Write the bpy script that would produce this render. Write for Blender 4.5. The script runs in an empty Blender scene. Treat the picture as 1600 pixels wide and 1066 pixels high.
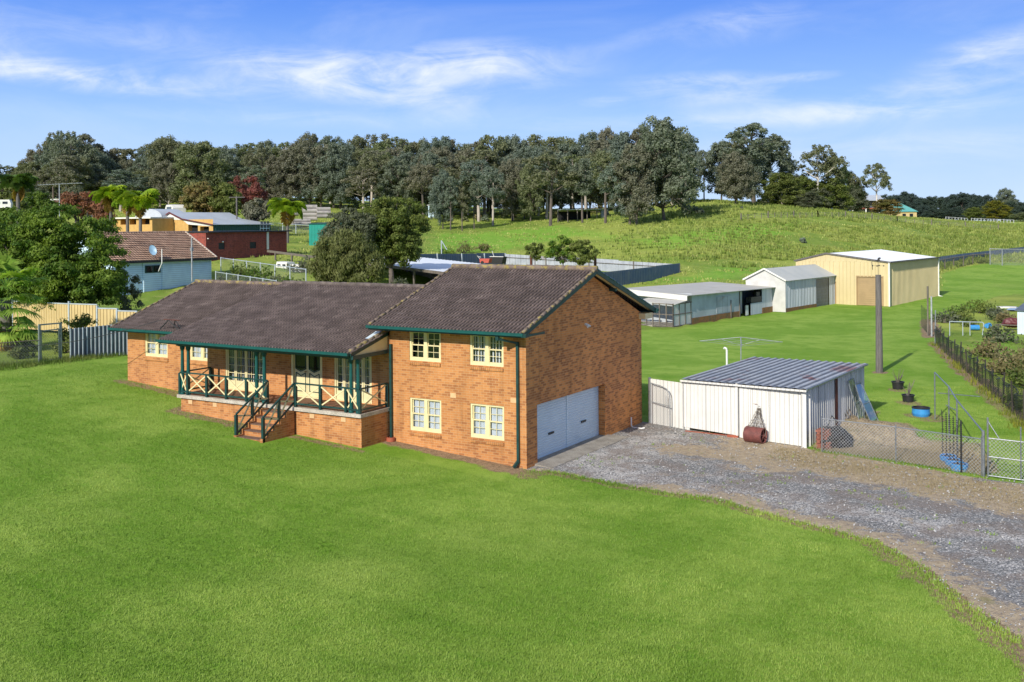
import bpy, math, random
import numpy as np
from mathutils import Vector, Matrix
R = math.radians
S = bpy.context.scene
COL = S.collection
rng = random.Random(7)
nr = np.random.RandomState(11)

# ------------------------------------------------------------------ camera
CF, CCY, YAW, ROLL = 1633.57, 350.72, 0.5416, -0.0083
CAM = Vector((18.08, -30.905, 8.395))
cd = bpy.data.cameras.new('camera'); cam = bpy.data.objects.new('camera', cd); COL.objects.link(cam)
cd.sensor_width = 36; cd.lens = 36 * CF / 1600
cd.shift_y = -(533 - CCY) / 1600
cd.clip_start = 0.1; cd.clip_end = 12000
cam.matrix_world = Matrix.Translation(CAM) @ Matrix.Rotation(YAW, 4, 'Z') @ Matrix.Rotation(R(90), 4, 'X') @ Matrix.Rotation(ROLL, 4, 'Z')
S.camera = cam

# ------------------------------------------------------------------ world, sun, exposure
SUN_EL = R(29.5)
w = bpy.data.worlds.new('World'); S.world = w; w.use_nodes = True
nt = w.node_tree; N = nt.nodes; L = nt.links
bg = N['Background']; bg.inputs['Strength'].default_value = 0.145
sky = N.new('ShaderNodeTexSky'); sky.sky_type = 'NISHITA'; sky.sun_disc = False
sky.sun_elevation = SUN_EL; sky.sun_rotation = R(180)
sky.air_density = 1.0; sky.dust_density = 0.25; sky.ozone_density = 1.0; sky.altitude = 50
tc = N.new('ShaderNodeTexCoord')
sat = N.new('ShaderNodeHueSaturation'); sat.inputs['Saturation'].default_value = 0.62; sat.inputs['Value'].default_value = 1.0
L.new(sky.outputs[0], sat.inputs['Color'])
sep = N.new('ShaderNodeSeparateXYZ'); L.new(tc.outputs['Generated'], sep.inputs[0])
def wmath(op, a, b=None, c=None):
    n = N.new('ShaderNodeMath'); n.operation = op
    for i, v in enumerate((a, b, c)):
        if v is None: continue
        if hasattr(v, 'links'): L.new(v, n.inputs[i])
        else: n.inputs[i].default_value = v
    return n.outputs[0]
def wmix(f, a, b):
    n = N.new('ShaderNodeMixRGB')
    for i, v in enumerate((f, a, b)):
        if hasattr(v, 'links'): L.new(v, n.inputs[i])
        elif isinstance(v, tuple): n.inputs[i].default_value = (*v, 1)
        else: n.inputs[i].default_value = v
    return n.outputs[0]
def wrange(v, a, b, c=0., d=1., smooth=True):
    n = N.new('ShaderNodeMapRange'); L.new(v, n.inputs[0])
    if smooth: n.interpolation_type = 'SMOOTHSTEP'
    for i, q in enumerate((a, b, c, d)): n.inputs[i + 1].default_value = q
    return n.outputs[0]
# clear low sky deepens quickly from a pale horizon to strong blue; Nishita takes over higher up
low = wmix(wrange(sep.outputs[2], -.02, .115, smooth=False), (4.3, 5.3, 6.45), (2.2, 3.75, 6.6))
low = wmix(wrange(sep.outputs[2], .10, .225, smooth=False), low, (.62, 1.75, 5.7))
base = wmix(wrange(sep.outputs[2], .24, .6), low, sat.outputs[0])
# azimuth / elevation plane of the sky (fixed to the world) for drawn-out cirrus
cyw, syw = math.cos(YAW), math.sin(YAW)
fw_ = wmath('ADD', wmath('MULTIPLY', sep.outputs[0], -syw), wmath('MULTIPLY', sep.outputs[1], cyw))
rt_ = wmath('ADD', wmath('MULTIPLY', sep.outputs[0], cyw), wmath('MULTIPLY', sep.outputs[1], syw))
az = wmath('ARCTAN2', rt_, fw_); el = wmath('ARCSINE', sep.outputs[2])
cmb = N.new('ShaderNodeCombineXYZ'); L.new(az, cmb.inputs[0]); L.new(el, cmb.inputs[1])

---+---

### Stated problem
Replicate the material above verbatim; images stay out of the copy.

### Completed exercise
Write the bpy script that would produce this render. Write for Blender 4.5. The script runs in an empty Blender scene. Treat the picture as 1600 pixels wide and 1066 pixels high.
import bpy, math, random
import numpy as np
from mathutils import Vector, Matrix
R = math.radians
S = bpy.context.scene
COL = S.collection
rng = random.Random(7)
nr = np.random.RandomState(11)

# ------------------------------------------------------------------ camera
CF, CCY, YAW, ROLL = 1633.57, 350.72, 0.5416, -0.0083
CAM = Vector((18.08, -30.905, 8.395))
cd = bpy.data.cameras.new('camera'); cam = bpy.data.objects.new('camera', cd); COL.objects.link(cam)
cd.sensor_width = 36; cd.lens = 36 * CF / 1600
cd.shift_y = -(533 - CCY) / 1600
cd.clip_start = 0.1; cd.clip_end = 12000
cam.matrix_world = Matrix.Translation(CAM) @ Matrix.Rotation(YAW, 4, 'Z') @ Matrix.Rotation(R(90), 4, 'X') @ Matrix.Rotation(ROLL, 4, 'Z')
S.camera = cam

# ------------------------------------------------------------------ world, sun, exposure
SUN_EL = R(29.5)
w = bpy.data.worlds.new('World'); S.world = w; w.use_nodes = True
nt = w.node_tree; N = nt.nodes; L = nt.links
bg = N['Background']; bg.inputs['Strength'].default_value = 0.145
sky = N.new('ShaderNodeTexSky'); sky.sky_type = 'NISHITA'; sky.sun_disc = False
sky.sun_elevation = SUN_EL; sky.sun_rotation = R(180)
sky.air_density = 1.0; sky.dust_density = 0.25; sky.ozone_density = 1.0; sky.altitude = 50
tc = N.new('ShaderNodeTexCoord')
sat = N.new('ShaderNodeHueSaturation'); sat.inputs['Saturation'].default_value = 0.62; sat.inputs['Value'].default_value = 1.0
L.new(sky.outputs[0], sat.inputs['Color'])
sep = N.new('ShaderNodeSeparateXYZ'); L.new(tc.outputs['Generated'], sep.inputs[0])
def wmath(op, a, b=None, c=None):
    n = N.new('ShaderNodeMath'); n.operation = op
    for i, v in enumerate((a, b, c)):
        if v is None: continue
        if hasattr(v, 'links'): L.new(v, n.inputs[i])
        else: n.inputs[i].default_value = v
    return n.outputs[0]
def wmix(f, a, b):
    n = N.new('ShaderNodeMixRGB')
    for i, v in enumerate((f, a, b)):
        if hasattr(v, 'links'): L.new(v, n.inputs[i])
        elif isinstance(v, tuple): n.inputs[i].default_value = (*v, 1)
        else: n.inputs[i].default_value = v
    return n.outputs[0]
def wrange(v, a, b, c=0., d=1., smooth=True):
    n = N.new('ShaderNodeMapRange'); L.new(v, n.inputs[0])
    if smooth: n.interpolation_type = 'SMOOTHSTEP'
    for i, q in enumerate((a, b, c, d)): n.inputs[i + 1].default_value = q
    return n.outputs[0]
# clear low sky deepens quickly from a pale horizon to strong blue; Nishita takes over higher up
low = wmix(wrange(sep.outputs[2], -.02, .115, smooth=False), (4.3, 5.3, 6.45), (2.2, 3.75, 6.6))
low = wmix(wrange(sep.outputs[2], .10, .225, smooth=False), low, (.62, 1.75, 5.7))
base = wmix(wrange(sep.outputs[2], .24, .6), low, sat.outputs[0])
# azimuth / elevation plane of the sky (fixed to the world) for drawn-out cirrus
cyw, syw = math.cos(YAW), math.sin(YAW)
fw_ = wmath('ADD', wmath('MULTIPLY', sep.outputs[0], -syw), wmath('MULTIPLY', sep.outputs[1], cyw))
rt_ = wmath('ADD', wmath('MULTIPLY', sep.outputs[0], cyw), wmath('MULTIPLY', sep.outputs[1], syw))
az = wmath('ARCTAN2', rt_, fw_); el = wmath('ARCSINE', sep.outputs[2])
cmb = N.new('ShaderNodeCombineXYZ'); L.new(az, cmb.inputs[0]); L.new(el, cmb.inputs[1])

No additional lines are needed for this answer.